On March 26, Catherine Emihovich, associate professor of counseling and educational psychology and director of the Buffalo Research Institute on Education for Teaching at UB, will discuss "Reconciling Contested Discourses: The Cultural Politics of School-Based Integrated Services" at 4 p.m. in 218 Baldy Hall on the UB North (Amherst) Campus. She will examine aspects of cultural politics that arise when the decision is made to locate health services in schools.

The talk will be free and open to the public.

Co-author of "Kids, Sex and Politics: Health Services in Schools," Emihovich recently edited the February 1998 special issue of the journal Education and Urban Society. Her research interests include children's language use in classrooms and peer relations; sociolinguistic studies of learning and instruction; metacognitive processes in computer instruction; language and literacy, and race, class and gender equity in education.
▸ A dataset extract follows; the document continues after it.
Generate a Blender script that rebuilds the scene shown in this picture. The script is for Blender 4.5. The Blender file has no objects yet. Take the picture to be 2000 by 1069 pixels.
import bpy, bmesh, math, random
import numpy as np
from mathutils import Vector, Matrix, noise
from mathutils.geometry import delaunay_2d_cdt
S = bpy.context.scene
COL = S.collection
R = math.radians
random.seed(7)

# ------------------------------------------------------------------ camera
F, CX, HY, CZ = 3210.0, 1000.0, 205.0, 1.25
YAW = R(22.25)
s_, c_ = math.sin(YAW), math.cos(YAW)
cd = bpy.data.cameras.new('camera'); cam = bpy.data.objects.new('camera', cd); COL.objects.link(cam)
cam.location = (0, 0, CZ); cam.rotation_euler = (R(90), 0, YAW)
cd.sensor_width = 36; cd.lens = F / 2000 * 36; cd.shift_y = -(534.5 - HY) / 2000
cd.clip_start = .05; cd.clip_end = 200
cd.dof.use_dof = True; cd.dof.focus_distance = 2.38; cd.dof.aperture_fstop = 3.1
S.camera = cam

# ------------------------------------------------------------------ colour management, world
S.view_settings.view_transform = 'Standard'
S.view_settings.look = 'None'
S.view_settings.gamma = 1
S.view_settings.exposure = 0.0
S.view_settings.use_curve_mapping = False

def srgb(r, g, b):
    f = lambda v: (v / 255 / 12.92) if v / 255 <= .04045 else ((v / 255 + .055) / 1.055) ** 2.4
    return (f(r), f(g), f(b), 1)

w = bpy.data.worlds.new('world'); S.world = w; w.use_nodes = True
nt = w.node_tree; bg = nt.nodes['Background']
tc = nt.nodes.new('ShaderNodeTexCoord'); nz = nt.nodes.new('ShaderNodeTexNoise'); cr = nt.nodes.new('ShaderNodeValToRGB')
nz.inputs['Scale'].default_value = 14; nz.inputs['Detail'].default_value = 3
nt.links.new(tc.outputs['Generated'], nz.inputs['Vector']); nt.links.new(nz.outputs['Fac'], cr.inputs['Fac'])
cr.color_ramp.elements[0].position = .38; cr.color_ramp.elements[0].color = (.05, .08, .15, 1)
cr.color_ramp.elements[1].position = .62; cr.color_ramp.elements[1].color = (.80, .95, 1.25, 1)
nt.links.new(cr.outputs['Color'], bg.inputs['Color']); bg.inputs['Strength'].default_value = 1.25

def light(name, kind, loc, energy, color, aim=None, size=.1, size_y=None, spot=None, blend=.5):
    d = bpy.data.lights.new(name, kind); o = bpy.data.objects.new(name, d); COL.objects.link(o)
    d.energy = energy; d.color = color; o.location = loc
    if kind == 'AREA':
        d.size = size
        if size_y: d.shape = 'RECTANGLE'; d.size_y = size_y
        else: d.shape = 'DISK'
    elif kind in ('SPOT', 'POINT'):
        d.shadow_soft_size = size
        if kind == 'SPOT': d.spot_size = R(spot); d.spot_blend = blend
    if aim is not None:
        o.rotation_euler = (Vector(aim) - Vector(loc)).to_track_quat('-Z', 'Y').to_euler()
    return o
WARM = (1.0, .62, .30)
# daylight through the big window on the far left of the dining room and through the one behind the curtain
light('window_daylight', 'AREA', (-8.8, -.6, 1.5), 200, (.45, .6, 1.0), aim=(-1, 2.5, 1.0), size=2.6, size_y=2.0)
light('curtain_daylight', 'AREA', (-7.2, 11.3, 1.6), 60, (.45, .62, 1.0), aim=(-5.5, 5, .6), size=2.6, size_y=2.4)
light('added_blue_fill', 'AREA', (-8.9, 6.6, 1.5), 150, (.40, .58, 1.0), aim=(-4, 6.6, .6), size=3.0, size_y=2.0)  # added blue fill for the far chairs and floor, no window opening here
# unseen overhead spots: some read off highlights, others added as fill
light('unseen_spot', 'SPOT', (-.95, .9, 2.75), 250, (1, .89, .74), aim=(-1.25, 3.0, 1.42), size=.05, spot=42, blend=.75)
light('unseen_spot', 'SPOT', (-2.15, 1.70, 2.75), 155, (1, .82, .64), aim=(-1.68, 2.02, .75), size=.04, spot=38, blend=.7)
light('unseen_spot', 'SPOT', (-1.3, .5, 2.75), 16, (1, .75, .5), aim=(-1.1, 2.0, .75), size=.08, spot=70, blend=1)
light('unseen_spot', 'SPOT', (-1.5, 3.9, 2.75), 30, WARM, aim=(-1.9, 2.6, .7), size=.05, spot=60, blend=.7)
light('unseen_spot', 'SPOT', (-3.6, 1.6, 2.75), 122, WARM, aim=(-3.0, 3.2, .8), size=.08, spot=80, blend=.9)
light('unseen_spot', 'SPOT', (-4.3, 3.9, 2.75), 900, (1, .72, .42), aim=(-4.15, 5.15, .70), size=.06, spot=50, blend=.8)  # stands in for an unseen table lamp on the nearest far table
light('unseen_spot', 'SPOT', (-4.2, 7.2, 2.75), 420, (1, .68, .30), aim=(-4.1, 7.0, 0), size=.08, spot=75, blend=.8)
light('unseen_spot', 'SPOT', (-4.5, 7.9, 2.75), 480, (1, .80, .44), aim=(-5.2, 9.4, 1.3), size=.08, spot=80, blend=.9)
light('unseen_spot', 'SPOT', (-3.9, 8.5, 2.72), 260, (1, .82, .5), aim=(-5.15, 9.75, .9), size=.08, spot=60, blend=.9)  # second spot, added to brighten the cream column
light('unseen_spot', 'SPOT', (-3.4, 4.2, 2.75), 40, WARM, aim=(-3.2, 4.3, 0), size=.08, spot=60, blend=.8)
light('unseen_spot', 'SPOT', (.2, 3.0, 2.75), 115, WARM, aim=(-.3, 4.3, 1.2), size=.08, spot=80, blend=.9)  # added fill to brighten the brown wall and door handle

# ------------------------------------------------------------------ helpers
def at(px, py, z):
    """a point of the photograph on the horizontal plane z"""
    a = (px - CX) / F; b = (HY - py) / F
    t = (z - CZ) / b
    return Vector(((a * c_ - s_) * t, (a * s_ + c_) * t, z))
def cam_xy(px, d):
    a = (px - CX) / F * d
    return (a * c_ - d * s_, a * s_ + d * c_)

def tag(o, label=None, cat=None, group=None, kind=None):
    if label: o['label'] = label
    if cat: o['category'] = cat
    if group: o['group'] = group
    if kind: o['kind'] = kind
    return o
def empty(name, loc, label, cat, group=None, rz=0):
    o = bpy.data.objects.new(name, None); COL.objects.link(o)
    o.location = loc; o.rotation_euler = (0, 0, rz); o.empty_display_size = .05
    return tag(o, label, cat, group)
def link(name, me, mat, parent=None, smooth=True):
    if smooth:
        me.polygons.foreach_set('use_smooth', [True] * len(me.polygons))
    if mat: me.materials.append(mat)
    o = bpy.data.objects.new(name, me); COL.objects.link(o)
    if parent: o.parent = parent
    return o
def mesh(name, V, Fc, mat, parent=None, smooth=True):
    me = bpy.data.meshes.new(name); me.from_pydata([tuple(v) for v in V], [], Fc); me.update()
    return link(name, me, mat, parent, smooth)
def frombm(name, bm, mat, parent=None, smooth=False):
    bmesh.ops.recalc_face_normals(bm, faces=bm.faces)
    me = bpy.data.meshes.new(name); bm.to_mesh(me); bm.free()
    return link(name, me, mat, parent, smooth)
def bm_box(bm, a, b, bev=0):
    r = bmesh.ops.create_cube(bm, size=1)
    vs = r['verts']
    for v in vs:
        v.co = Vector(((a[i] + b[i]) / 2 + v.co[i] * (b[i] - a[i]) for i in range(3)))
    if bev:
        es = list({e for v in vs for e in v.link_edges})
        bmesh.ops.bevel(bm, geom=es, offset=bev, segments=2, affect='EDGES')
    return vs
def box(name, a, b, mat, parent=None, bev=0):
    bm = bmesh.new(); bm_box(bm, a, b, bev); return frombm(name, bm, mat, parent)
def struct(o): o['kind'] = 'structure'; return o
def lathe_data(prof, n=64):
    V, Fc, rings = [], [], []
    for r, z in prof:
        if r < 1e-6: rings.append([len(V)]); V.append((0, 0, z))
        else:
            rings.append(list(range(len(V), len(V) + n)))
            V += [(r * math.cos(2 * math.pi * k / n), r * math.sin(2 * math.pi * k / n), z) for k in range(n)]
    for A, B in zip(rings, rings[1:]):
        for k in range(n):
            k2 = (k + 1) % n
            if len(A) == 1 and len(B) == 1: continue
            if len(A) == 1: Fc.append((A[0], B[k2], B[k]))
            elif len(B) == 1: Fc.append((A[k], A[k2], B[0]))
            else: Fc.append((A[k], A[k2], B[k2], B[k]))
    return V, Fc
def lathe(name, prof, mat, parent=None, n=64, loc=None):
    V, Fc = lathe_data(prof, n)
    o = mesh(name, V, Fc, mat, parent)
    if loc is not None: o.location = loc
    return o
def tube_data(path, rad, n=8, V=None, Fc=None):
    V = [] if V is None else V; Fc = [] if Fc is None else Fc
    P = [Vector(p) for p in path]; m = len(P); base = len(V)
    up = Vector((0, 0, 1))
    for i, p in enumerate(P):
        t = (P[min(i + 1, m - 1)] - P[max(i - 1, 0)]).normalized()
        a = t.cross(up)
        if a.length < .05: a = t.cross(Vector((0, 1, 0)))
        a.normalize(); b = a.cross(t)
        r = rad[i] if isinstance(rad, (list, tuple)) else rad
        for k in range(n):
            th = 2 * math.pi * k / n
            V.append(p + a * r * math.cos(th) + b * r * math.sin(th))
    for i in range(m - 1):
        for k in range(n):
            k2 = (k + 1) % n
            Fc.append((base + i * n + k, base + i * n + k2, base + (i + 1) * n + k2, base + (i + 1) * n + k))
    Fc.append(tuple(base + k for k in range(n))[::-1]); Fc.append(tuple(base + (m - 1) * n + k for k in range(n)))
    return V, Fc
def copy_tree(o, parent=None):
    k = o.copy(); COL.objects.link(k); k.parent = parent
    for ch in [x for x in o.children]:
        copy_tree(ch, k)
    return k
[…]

The GSEAA also will host a breakfast at 8 a.m. on April 3 in Pistachio's on the second floor of the Student Union on the UB North (Amherst) Campus. Thomas Lickona, a developmental psychologist and professor of education at SUNY-Cortland, will be the guest speaker.

Lickona conducts research on the growth of children's moral reasoning. His award-winning book, "Educating for Character," has been praised as the definitive work in the field. A frequent consultant to schools on character education, Lickona is the director of Cortland's Center for the Fourth and Fifth Rs (Respect and Responsibility).

The cost of the breakfast is $10 for the general public, $8 for GSEAA members and $6 for students. Proceeds will benefit the GSEAA professional enrichment fund, which is a source of funding for GSE students. For reservations, call 645-2492.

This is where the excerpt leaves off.